Back when the color-coded terror alert system was ubiquitous, the Bush administration had a penchant for imagining terrorist plots aloud in the hopes of drumming up fear among Americans. Sometimes, he would even infuse his wild plots into important speeches like the State of the Union Address. Bush’s 2002 address featured one such tall tale:
Our soldiers, working with the Bosnian government, seized terrorists who were plotting to bomb our embassy."
Seven years later, a judge has ordered those so-called terrorists to be freed on account of zero evidence. It’s not clear whether the American courts will be able to return the seven years of lost freedom to the five accused. It’s also unclear how many similarly unlawfully detained combatants (if "combatants" is their real name) remain. If this case is any evidence, we might see the de jure obsolescence of the Guantanamo Bay prison very soon.
According to U.S. District Judge Richard Leon, the Bush administration had no grounds to keep the detainees. In mobster-like fashion, the Administration’s case relied on a single unnamed witness who undoubtedly provided his information under duress. The LA Times reports:
Reporting from Washington -- A federal judge ruled here for the first time Thursday that the Bush administration had no basis for holding several of its long-term prisoners at Guantanamo Bay, Cuba, and he ordered that five of the Algerian natives go free.
The question in the case was whether the men, who lived in Bosnia and had never fought or been near a battlefield, had plotted with Al Qaeda and were planning to fight in Afghanistan. In Thursday's ruling, U.S. District Judge Richard Leon, a Bush appointee, said the government's case was weak because it relied on only one unnamed witness who linked the men to Al Qaeda. They deserve to be released, he said.
This case has an interesting chronology that probably mirrors the situation of many Guantanamo Bay prisoners. The accused were initially released from a Bosnian court back 2001 on account of lack of evidence. Upon their release, "U.S. Authorities" extraordinarily renditioned the freed men and scurried them away to Cuba. The Administration’s initial allegations were trumped up to feverishly hyperbolic levels before being inserted into the 2002 prime-time address to the nation. In that speech, Bush accused the suspects of plotting to bomb the U.S. embassy in Sarajevo.
But the Bush administration quietly backed off those charges when it was time to bring the case before a judge. Those charges were replaced by the nebulous charge of planning to travel to Afghanistan "to take up arms against U.S. forces." Although that charge was the catch-all staple behind labeling prisoners as "enemy combatants," Judge Leon wasn’t buying it. The prisoners’ lawyers argued that they were swept up by mistake, which the judges decision supported.

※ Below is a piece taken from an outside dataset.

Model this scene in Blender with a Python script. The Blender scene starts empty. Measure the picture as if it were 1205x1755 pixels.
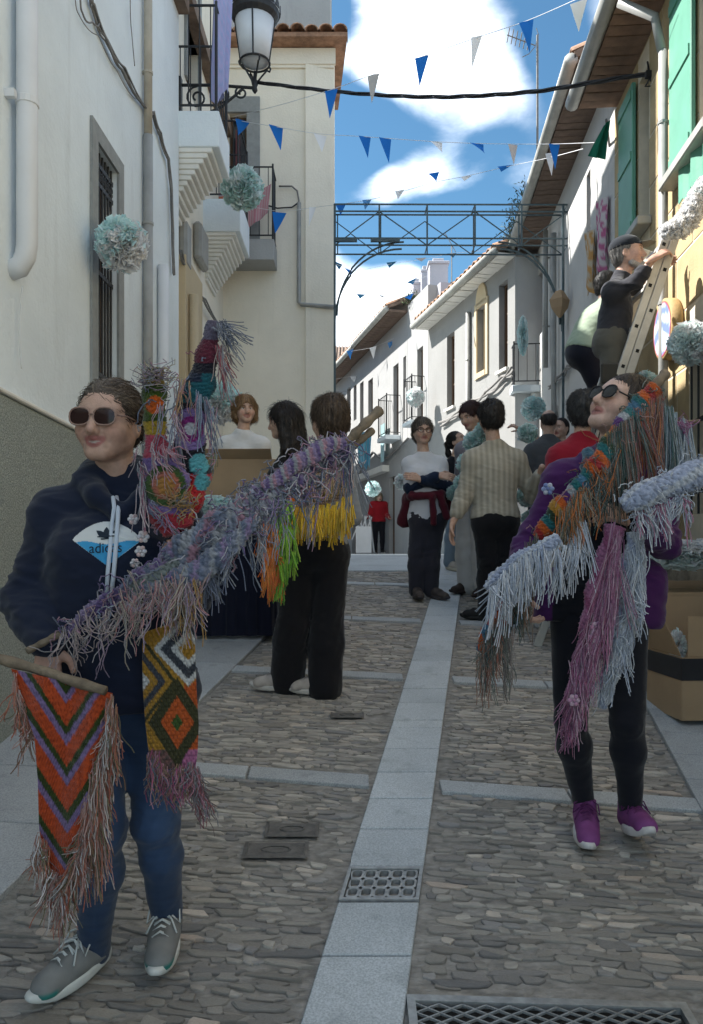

A sixth prisoner remained held indefinitely under suspicion that he was linked to Al Queda.
The US can appeal to a D.C. court, which has "generally endorsed the Bush administrations policies." Fortunately for America’s nearly-extinct moral high ground, though, President-Elect Obama plans close Guantanamo, and Civil libertarians "expect that most of its remaining 250 detainees will be released." As one such civil libertiesist notes:
Civil libertarians said Thursday's decision confirmed what the Bush administration's critics had long assumed -- that the cases against the Guantanamo prisoners would not stand up if they were examined by an independent judge.
"For seven years, the Bush administration sought to avoid the courts because it had no evidence and sought instead to create a lawless prison," said Vincent Warren, executive director of the Center for Constitutional Rights. "We must note that justice here, however, comes seven years too late."